Lockhart raised Shaniya for four years with help from his sister, Carey Lockhart-Davis, who had been like a mother-figure for Shaniya. But Lockhard gave Shaniya to the girl's mother because, he says, she had a job, seemed more stable and told him she wanted the role of Shaniya's mom.

"I just want you to bring her back. She's an amazing, breathtaking individual," an emotional Lockhart-Davis told Rodriguez. "She has a calendar at school, and when you're good, your daily calendar, you get a little blue mark on it. And, every day, she came home with a blue mark. And she would walk in the door and she'd say, 'Aunt Carrie, I got another blue mark, I got another blue mark!' And then she'd get her treat and we'd go out back and we'd play and -- she was smart. And just so happy and full of joy. And I just ask that, at this time, please just let her go. She doesn't deserve this. Have a kind heart."

Lockhart said, when he heard of the accusations against Antoinette Davis, he felt totally numb. "Just everything inside of you falls out," Lockhart said. "You just lose all train of thought. Reaction is none. You just -- you just hope for the best."

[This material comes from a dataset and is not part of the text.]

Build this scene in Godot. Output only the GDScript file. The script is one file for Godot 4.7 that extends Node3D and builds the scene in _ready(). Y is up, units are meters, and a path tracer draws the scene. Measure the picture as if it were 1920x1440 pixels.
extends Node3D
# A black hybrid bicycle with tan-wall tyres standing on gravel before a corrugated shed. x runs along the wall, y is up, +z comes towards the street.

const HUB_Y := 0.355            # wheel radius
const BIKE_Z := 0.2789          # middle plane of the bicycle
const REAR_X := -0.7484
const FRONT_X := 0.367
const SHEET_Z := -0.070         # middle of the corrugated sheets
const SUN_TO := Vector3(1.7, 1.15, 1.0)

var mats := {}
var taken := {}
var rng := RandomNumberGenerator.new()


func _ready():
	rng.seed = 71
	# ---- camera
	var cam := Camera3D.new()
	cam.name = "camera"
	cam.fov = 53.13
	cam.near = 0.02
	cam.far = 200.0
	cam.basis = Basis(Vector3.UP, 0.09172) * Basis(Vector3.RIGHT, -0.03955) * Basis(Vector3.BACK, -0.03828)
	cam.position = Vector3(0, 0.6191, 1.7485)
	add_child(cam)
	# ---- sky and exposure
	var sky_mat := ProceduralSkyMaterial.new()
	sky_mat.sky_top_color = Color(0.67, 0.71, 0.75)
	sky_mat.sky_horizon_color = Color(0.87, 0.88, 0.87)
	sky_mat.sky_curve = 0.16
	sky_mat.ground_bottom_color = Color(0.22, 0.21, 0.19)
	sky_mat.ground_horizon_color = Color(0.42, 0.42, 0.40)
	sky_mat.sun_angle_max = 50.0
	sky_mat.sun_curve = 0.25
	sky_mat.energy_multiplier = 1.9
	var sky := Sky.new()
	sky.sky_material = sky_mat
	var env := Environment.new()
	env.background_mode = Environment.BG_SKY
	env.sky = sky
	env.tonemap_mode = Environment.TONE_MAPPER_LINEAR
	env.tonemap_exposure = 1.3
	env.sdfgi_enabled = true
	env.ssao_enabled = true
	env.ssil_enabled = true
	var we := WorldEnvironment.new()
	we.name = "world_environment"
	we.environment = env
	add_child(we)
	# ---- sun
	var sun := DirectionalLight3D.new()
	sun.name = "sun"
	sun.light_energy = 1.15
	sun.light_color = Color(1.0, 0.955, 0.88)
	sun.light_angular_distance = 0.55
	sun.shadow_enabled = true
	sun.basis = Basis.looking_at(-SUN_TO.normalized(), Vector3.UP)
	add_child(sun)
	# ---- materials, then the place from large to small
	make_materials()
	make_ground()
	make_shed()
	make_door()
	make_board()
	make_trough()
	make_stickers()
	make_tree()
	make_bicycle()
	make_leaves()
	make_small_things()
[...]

He admitted he had some reservations about giving Shaniya back to her mother but, "She had been trying, and I know that she had been working for at least six months, and she had been trying to get her life back on track, and she said she had just recently got her own place. So I was wanting to give her a chance. She had asked if she could be a mother, and I felt that she was sincere in asking. And I figured to give her a chance."

Davis struggled financially over the years, but she recently obtained a job and her own place, so Lockhart said he decided to give her a chance to raise their daughter.

"I should've never let her go over there," he said Saturday night.

A friend at Lockhart's home Monday afternoon said Lockhart did not want to speak with reporters.